Shopping behavior is often motivated by a want to do something, rather than a need to acquire a specific item or service. Interactive features that allow website visitors to try a product in different colors, customize their selection, or play a game appeal to shoppers.
Understanding Buying
Buying is a purpose-driven behavior. When people buy online, they do so in order to fulfill a need. That need may be deadly serious, completely frivolous, or somewhere in between.
Needs can be divided into two categories – low involvement and high involvement. Low involvement purchases are the sort of items people buy on auto-pilot, like pet food and laundry soap. There’s no real thought required. High involvement purchases are generally much more expensive – think electronics, fine jewelry, cars – which means website visitors spend more time delving into product details, comparing options, reading reviews, and researching.
What This Means for Your E-commerce Website
Your customers are just like you: sometimes they want to shop, and sometimes they want to buy. Your challenge is to deliver both experiences via your e-commerce platform. This is frankly where things fall apart for a lot of businesses. The most commonly available e-commerce platforms prioritize the buying experience over the shopping experience. That’s why you can search for a blue suit but not for ‘what to wear to a job interview’.
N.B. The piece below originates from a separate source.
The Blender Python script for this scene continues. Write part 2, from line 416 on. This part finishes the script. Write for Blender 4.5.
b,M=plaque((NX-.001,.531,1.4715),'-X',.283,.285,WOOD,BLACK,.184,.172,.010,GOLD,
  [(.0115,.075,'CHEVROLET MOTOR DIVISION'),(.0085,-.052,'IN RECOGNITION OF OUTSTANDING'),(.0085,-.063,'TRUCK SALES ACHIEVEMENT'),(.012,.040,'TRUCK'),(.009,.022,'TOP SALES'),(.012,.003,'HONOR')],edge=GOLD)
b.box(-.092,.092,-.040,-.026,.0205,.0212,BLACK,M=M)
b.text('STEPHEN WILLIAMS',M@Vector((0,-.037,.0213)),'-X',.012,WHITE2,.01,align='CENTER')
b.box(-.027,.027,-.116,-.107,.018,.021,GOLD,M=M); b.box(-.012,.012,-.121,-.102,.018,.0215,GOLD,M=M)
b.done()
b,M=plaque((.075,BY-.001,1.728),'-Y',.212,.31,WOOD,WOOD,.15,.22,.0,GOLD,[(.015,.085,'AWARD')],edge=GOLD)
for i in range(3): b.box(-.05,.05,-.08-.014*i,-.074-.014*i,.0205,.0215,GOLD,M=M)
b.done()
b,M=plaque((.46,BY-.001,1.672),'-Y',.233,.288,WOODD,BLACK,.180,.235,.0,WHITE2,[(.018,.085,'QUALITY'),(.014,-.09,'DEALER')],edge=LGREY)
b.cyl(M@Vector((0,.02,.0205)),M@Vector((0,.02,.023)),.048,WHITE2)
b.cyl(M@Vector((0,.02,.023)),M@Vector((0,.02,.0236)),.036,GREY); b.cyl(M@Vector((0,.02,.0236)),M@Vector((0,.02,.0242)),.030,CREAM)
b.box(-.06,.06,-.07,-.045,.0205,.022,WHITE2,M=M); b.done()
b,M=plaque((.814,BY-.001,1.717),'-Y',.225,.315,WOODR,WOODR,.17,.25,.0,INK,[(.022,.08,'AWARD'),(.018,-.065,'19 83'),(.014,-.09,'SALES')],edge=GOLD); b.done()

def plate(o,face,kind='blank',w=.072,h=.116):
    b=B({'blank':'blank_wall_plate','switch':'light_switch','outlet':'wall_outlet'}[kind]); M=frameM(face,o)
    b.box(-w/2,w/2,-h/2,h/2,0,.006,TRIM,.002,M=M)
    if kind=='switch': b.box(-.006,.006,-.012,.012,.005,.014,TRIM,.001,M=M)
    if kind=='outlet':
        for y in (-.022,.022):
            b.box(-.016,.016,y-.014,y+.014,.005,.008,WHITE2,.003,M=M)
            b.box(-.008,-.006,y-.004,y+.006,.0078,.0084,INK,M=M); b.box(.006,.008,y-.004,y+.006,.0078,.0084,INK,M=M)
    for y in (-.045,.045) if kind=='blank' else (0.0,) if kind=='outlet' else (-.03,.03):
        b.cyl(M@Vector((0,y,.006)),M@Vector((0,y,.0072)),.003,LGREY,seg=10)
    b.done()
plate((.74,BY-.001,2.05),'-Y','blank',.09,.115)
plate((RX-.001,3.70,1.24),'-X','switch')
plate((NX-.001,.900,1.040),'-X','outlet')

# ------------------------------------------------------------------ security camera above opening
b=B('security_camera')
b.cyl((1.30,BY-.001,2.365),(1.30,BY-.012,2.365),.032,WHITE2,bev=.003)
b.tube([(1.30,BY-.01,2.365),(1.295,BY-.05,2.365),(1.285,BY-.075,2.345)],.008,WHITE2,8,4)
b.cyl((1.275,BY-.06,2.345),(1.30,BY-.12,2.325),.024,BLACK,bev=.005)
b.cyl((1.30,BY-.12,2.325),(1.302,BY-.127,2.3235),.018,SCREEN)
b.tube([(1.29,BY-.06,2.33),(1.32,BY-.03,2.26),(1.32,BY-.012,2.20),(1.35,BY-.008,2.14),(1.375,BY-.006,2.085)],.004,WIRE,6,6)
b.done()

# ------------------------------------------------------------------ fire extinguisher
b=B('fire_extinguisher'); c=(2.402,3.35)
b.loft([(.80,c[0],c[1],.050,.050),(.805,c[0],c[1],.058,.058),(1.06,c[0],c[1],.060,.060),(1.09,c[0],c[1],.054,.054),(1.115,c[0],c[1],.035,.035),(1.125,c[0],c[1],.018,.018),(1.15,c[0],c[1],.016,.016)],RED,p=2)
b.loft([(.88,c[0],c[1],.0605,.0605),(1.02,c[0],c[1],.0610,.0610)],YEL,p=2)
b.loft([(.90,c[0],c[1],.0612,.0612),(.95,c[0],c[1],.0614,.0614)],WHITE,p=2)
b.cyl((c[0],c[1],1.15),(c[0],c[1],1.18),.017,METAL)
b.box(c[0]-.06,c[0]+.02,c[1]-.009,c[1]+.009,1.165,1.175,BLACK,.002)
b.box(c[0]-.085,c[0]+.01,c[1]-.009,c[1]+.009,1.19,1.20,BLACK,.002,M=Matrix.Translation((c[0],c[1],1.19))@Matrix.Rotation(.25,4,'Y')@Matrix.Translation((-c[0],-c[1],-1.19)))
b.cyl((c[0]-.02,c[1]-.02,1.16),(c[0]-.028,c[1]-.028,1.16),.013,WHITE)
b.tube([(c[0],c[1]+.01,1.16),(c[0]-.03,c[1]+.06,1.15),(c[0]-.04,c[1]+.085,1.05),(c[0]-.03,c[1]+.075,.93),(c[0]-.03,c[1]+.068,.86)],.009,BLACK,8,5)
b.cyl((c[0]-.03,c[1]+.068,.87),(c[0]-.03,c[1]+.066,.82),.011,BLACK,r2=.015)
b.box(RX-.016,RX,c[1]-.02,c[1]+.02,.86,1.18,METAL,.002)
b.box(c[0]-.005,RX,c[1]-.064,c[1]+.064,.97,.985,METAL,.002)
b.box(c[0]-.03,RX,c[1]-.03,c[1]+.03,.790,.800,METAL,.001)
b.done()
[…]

Smart web design means you can go beyond the traditional e-commerce experience. It’s essential to make it easy for your customers to buy. Appealing to your shoppers means bringing your merchandising expertise online. Create and use imagery with the same care you devote to in-store displays. Take advantage of blogs and sliders to present curated collections – the next best thing to personal recommendations. And while we’re talking personal recommendations, make sure your live chat feature can connect a shopper with a knowledgeable staffer who can point out the best new spring looks or the perfect gift for Uncle Joe.
Shop your website. Spend time on it the way a customer would, browsing without any definite purchase plans in mind. Is it an enjoyable experience? Are you having fun? If the answer is no, it’s time to start thinking about how you can improve the customer experience by upgrading your website.